Brand loyalty took a hit in 2020, which means that while brands are working even harder to keep and engage core customers, every marketer has an opportunity to expand into new segments.

And with diminished precision for audience targeting, creative that connects with consumers in an authentic way — aspirational, practical, informative — will be crucial.

By staying true to what your brand has been before last year, you'll be in better shape to succeed next year.

Make content worth finding, and make it findable. If you had to put off SEO projects, now is the time to move them back to the top of the queue. Not only should you get your technical house in order, but also ensure that the content on your site is tailored to this moment.

For instance, a content audit can identify legacy content that can be refreshed, improving SEO ROI. Search demand may go up or down, but it is always a good thing to get as much of that demand as possible and then to give searchers a great experience on your site.

As a bonus, this will benefit your paid-search performance and provide insights into what customers are most interested in. Have specific plans for what you think will be true.

Embrace the hurricane.  Your models for 2021 will have lower confidence levels than usual, so this year might be more like predicting hurricane paths rather than tomorrow's high temperature. This does not mean you abandon your familiar methods, just that you will need to be comfortable with probabilities rather than certainties. 

Plan like it's Cyber 5, so it won't feel like Cyber 365.  Every year retail teams begin scenario planning for Cyber 5, working on action plans for everything from CPC inflation to site outage to crisis communications, so when something happens, the team acts immediately.

In 2021, brands should be approaching the entire year the same way —and not just in retail. You can't plan for everything, but you can plan and create scenarios for what is likely to happen, even if you can't say exactly when or where it will occur.

Knowing ahead of time exactly who will do what, when, and where will ensure optimal performance and brand safety, and it will not come at the expense of your team's work/life balance.

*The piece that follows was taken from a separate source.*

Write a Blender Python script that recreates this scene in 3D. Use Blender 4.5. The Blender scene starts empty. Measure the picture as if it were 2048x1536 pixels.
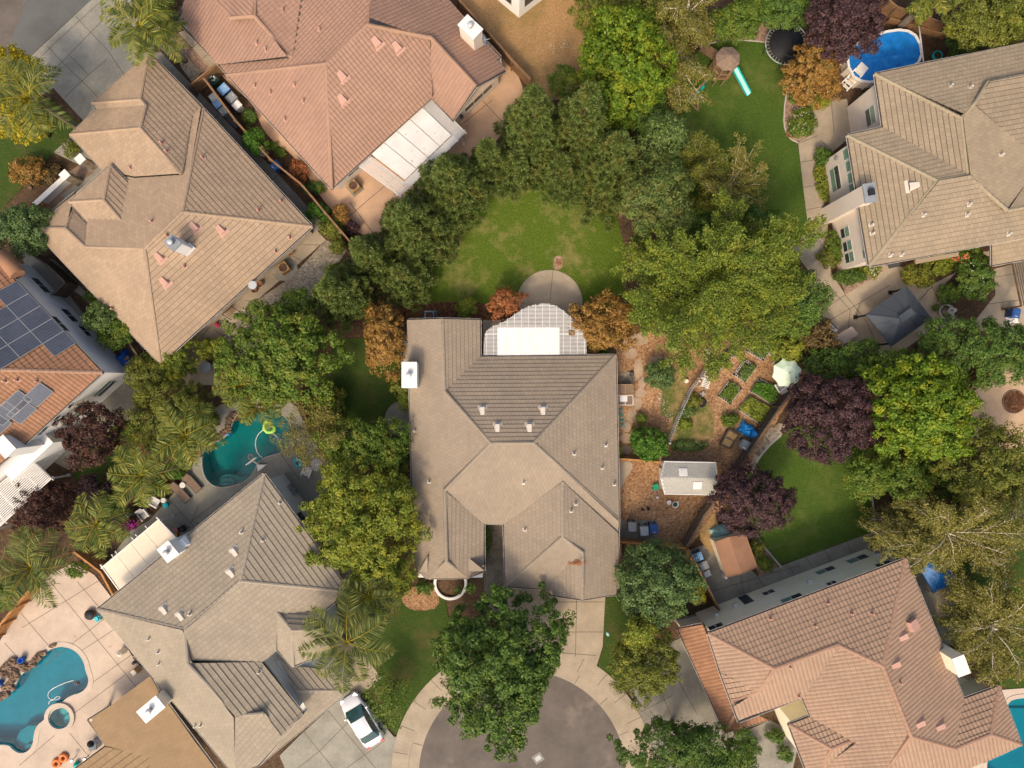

Remember: Prework means less work. 

Eat. Sleep. Take Walks.  Like everyone, marketers are exhausted. Many of us didn't step away from our computers for more than a few minutes — for months at a time. Asking teams to do their normal tasks the normal way while dealing with this extremely unusual volatility is a recipe for errors, reduced creativity, and burnout.

To ensure your team can manage what you can't plan for, find ways to streamline daily work that you can plan for — reduce and shorten meetings, automate repetitive tasks, relax turnaround times — and give your team (and yourself) explicit permission to take breaks.

The tradeoffs will be worth it because you will improve not just morale, but productivity and work quality. One of the positive lessons we can take from last year is that we are far more resilient, creative, and adaptable than we had ever imagined.

But those were hard-fought lessons that often came at the cost of living a balanced life.

2021 promises to be just as unpredictable as 2020, but if we plan properly, it doesn't have to be as difficult.